The responses to these questions will often reveal things that no prospectus describes. A department where current students describe strong staff relationships, genuine intellectual engagement, and good peer community is a different environment from one where students describe large, anonymous lectures and limited individual contact — even if both departments have similar formal rankings.

3. Getting the Most From a Virtual Open Day or Online Tour
Not every applicant can attend in person — whether because of distance, cost, disability, or caring responsibilities — and many universities now offer substantial virtual open day experiences that are worth taking seriously rather than treating as a consolation prize.
A good virtual open day will include live or pre-recorded presentations from the admissions team and subject departments, 360-degree campus and accommodation tours, live chat or Q&A sessions with staff and current students, and digital versions of the same subject-specific talks offered in person. The quality of virtual open day provision has improved substantially at most universities, and some institutions offer virtual experiences that are genuinely superior to a brief in-person visit from a geographical distance.
To get the most from a virtual open day, approach it with the same preparation you would bring to an in-person visit. Clear your schedule for the sessions you plan to attend. Prepare your questions in advance and submit them in the Q&A chat as early as possible, as popular sessions often receive more questions than can be answered in the allotted time. Take notes on the same observations you would record at an in-person visit: teaching style, module structure, staff responsiveness, the sense of community described by current students.
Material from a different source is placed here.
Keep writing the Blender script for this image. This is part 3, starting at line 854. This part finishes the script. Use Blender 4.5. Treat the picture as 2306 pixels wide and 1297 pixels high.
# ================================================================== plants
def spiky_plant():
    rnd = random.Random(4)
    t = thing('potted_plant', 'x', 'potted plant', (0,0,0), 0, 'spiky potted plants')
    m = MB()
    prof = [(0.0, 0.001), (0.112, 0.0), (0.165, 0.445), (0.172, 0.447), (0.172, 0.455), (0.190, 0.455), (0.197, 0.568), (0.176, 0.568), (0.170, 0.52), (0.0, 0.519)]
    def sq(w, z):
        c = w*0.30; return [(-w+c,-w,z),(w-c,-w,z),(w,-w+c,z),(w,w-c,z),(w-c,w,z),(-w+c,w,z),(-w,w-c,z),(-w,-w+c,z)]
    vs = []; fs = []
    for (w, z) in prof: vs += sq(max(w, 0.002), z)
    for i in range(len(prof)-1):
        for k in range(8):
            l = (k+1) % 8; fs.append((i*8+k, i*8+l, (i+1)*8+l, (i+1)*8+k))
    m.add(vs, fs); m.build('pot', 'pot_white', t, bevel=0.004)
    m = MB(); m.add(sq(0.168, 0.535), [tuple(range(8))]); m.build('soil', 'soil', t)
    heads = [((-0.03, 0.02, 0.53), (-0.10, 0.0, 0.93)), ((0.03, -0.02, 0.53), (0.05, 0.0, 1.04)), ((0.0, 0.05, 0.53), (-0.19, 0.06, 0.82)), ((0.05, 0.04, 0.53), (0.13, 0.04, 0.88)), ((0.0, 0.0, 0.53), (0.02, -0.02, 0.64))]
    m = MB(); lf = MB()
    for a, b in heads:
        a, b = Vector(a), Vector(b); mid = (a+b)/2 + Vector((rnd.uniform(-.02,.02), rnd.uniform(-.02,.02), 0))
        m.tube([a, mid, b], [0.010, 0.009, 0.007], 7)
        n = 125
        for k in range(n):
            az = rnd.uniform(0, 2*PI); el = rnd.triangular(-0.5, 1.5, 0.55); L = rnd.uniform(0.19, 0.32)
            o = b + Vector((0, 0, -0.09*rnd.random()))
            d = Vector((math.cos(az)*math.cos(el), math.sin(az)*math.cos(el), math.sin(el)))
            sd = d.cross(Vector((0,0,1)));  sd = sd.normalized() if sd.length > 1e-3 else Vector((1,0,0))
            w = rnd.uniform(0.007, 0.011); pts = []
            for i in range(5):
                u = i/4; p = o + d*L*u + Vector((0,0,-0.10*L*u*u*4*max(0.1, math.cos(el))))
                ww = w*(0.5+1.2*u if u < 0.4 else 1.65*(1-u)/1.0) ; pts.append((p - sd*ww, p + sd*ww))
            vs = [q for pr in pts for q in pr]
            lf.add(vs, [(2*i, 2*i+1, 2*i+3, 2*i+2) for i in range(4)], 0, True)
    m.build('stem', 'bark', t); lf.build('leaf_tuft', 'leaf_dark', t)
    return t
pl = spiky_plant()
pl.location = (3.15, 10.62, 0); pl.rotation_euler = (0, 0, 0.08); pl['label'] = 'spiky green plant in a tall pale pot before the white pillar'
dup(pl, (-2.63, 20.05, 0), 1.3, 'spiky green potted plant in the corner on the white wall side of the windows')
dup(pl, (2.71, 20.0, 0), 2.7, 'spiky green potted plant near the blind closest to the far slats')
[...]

Follow up after a virtual open day if questions remain unanswered. Most admissions teams are responsive to email enquiries from prospective applicants, and a brief, well-formulated question sent to a department's admissions coordinator often receives a helpful, direct reply.
4. What to Look for in Accommodation, Facilities, and Campus Environment
The official touring programme of an open day will typically include a visit to halls of residence and the university's main facilities. Use this time purposefully, because the physical environment you study and live in has a genuine effect on your wellbeing and your ability to work effectively.
When looking at accommodation, consider not just the aesthetics of the room but the practical factors: the quality and reliability of the broadband connection (essential for independent study), the proximity to your department and the main library, the communal kitchen and social space facilities, and whether rooms are en suite or shared-facility. Ask the student ambassadors about the reality of accommodation ballots and whether first-year students are guaranteed a hall place — policies vary significantly between universities.
The library and study facilities are among the most important resources at any university. Visit the library and assess its hours, its quiet study space capacity, and the quality of its digital resources and subject-specialist collections. A well-resourced library with extended or 24-hour opening during assessment periods is a material advantage.
The surrounding town or city matters too. Walk the high street, check the transport links, and get a sense of how student-friendly the local environment feels. Some university towns are closely integrated with their student population; others are larger cities where students are one demographic among many.
For independent comparative information — including student satisfaction scores drawn from the National Student Survey, graduate employment data, and course-level quality ratings — Which? University provides a credible, impartial view that complements the impressions gathered on an open day. Used together with your visit notes, it will help you make the most confident shortlisting decisions.